▼

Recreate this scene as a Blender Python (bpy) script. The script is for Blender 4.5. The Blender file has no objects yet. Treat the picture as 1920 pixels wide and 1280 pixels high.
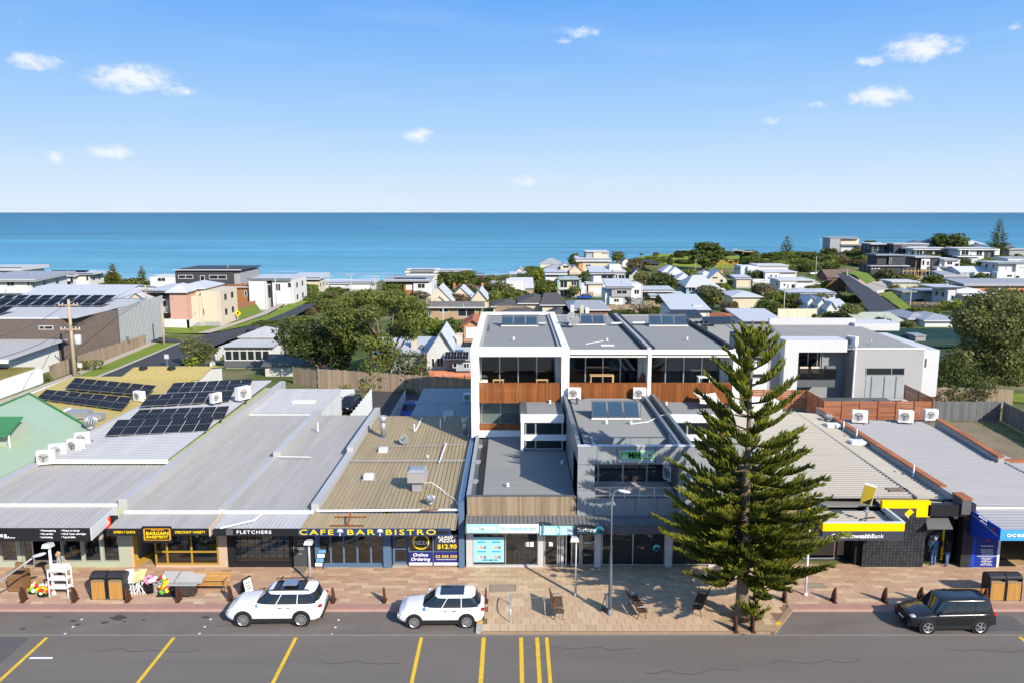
import bpy,math,random
import numpy as np
from mathutils import Vector,Matrix,Euler
R_=random.Random(11)
S=bpy.context.scene;COL=S.collection
rad=math.radians
# -- camera, sky, sun, exposure
F=1493.3;PT=rad(9.2);HC=20.7
cam=bpy.data.objects.new('camera',bpy.data.cameras.new('camera'));COL.objects.link(cam)
cam.data.sensor_width=36;cam.data.lens=28;cam.data.clip_end=150000;cam.data.clip_start=.5
cam.location=(0,0,HC);cam.rotation_euler=(rad(90)-PT,0,0);S.camera=cam
S.view_settings.view_transform='Standard';S.view_settings.look='None'
S.view_settings.exposure=1.0;S.view_settings.gamma=1;S.view_settings.use_curve_mapping=False
SUN_EL=rad(31);SUN_AZ=rad(143)
W=bpy.data.worlds.new('World');S.world=W;W.use_nodes=True
nt=W.node_tree;nt.nodes.clear()
def _n(nt,typ,**k):
 n=nt.nodes.new(typ)
 for a,v in k.items():setattr(n,a,v)
 return n
out=_n(nt,'ShaderNodeOutputWorld');bg=_n(nt,'ShaderNodeBackground');bg.inputs[1].default_value=.15
sky=_n(nt,'ShaderNodeTexSky',sky_type='NISHITA',sun_disc=False,sun_elevation=SUN_EL,sun_rotation=SUN_AZ,altitude=30,air_density=1.0,dust_density=.35,ozone_density=2.2)
hs=_n(nt,'ShaderNodeHueSaturation');hs.inputs['Saturation'].default_value=1.12;hs.inputs['Value'].default_value=1.0
hs.inputs['Hue'].default_value=.5
nt.links.new(sky.outputs[0],hs.inputs['Color'])
tint=_n(nt,'ShaderNodeMix',data_type='RGBA',blend_type='MULTIPLY');tint.inputs[0].default_value=1
tint.inputs[7].default_value=(.97,1.0,1.06,1)
nt.links.new(hs.outputs[0],tint.inputs[6])
tc=_n(nt,'ShaderNodeTexCoord');sep=_n(nt,'ShaderNodeSeparateXYZ');nt.links.new(tc.outputs['Generated'],sep.inputs[0])
def m_(op,a,b=None,c=None,clamp=False):
 n=_n(nt,'ShaderNodeMath',operation=op,use_clamp=clamp)
 for i,v in enumerate((a,b,c)):
  if v is None:continue
  if isinstance(v,(int,float)):n.inputs[i].default_value=v
  else:nt.links.new(v,n.inputs[i])
 return n.outputs[0]
az=m_('ARCTAN2',sep.outputs[0],sep.outputs[1]);el=m_('ARCSINE',sep.outputs[2])
cx=_n(nt,'ShaderNodeCombineXYZ');nt.links.new(az,cx.inputs[0]);nt.links.new(el,cx.inputs[1])
def raydir(px,py):
 u=(px-960)/F;v=(640-py)/F
 return Vector((u,math.cos(PT)+v*math.sin(PT),-math.sin(PT)+v*math.cos(PT)))
CLOUDS=[(250,148,92,34,1),(338,172,55,14,.6),(62,116,62,20,.8),(1090,62,66,22,.55),(1060,76,30,12,.5),(1730,90,84,30,1),(1632,114,34,15,.8),(1648,182,70,24,1),(1534,196,36,10,.55),(1446,226,28,12,.6),(782,254,48,19,.85),(982,340,38,17,.7),(205,286,52,18,.9),(104,296,30,15,.8),(1905,48,24,12,.5),(1888,328,50,9,.35),(38,42,26,10,.3),(952,178,30,7,.25),(1725,200,40,8,.25),(1500,330,40,8,.25),(800,355,30,6,.2),(1895,258,16,8,.3),(280,380,70,9,.2)]
mx=None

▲

**WHAT TO WORK ON:** Find the string "objects" in the listing and return every line that holds it.

**EXERCISE RESULT:**
Recreate this scene as a Blender Python (bpy) script. The script is for Blender 4.5. The Blender file has no objects yet. Treat the picture as 1920 pixels wide and 1280 pixels high.
cam=bpy.data.objects.new('camera',bpy.data.cameras.new('camera'));COL.objects.link(cam)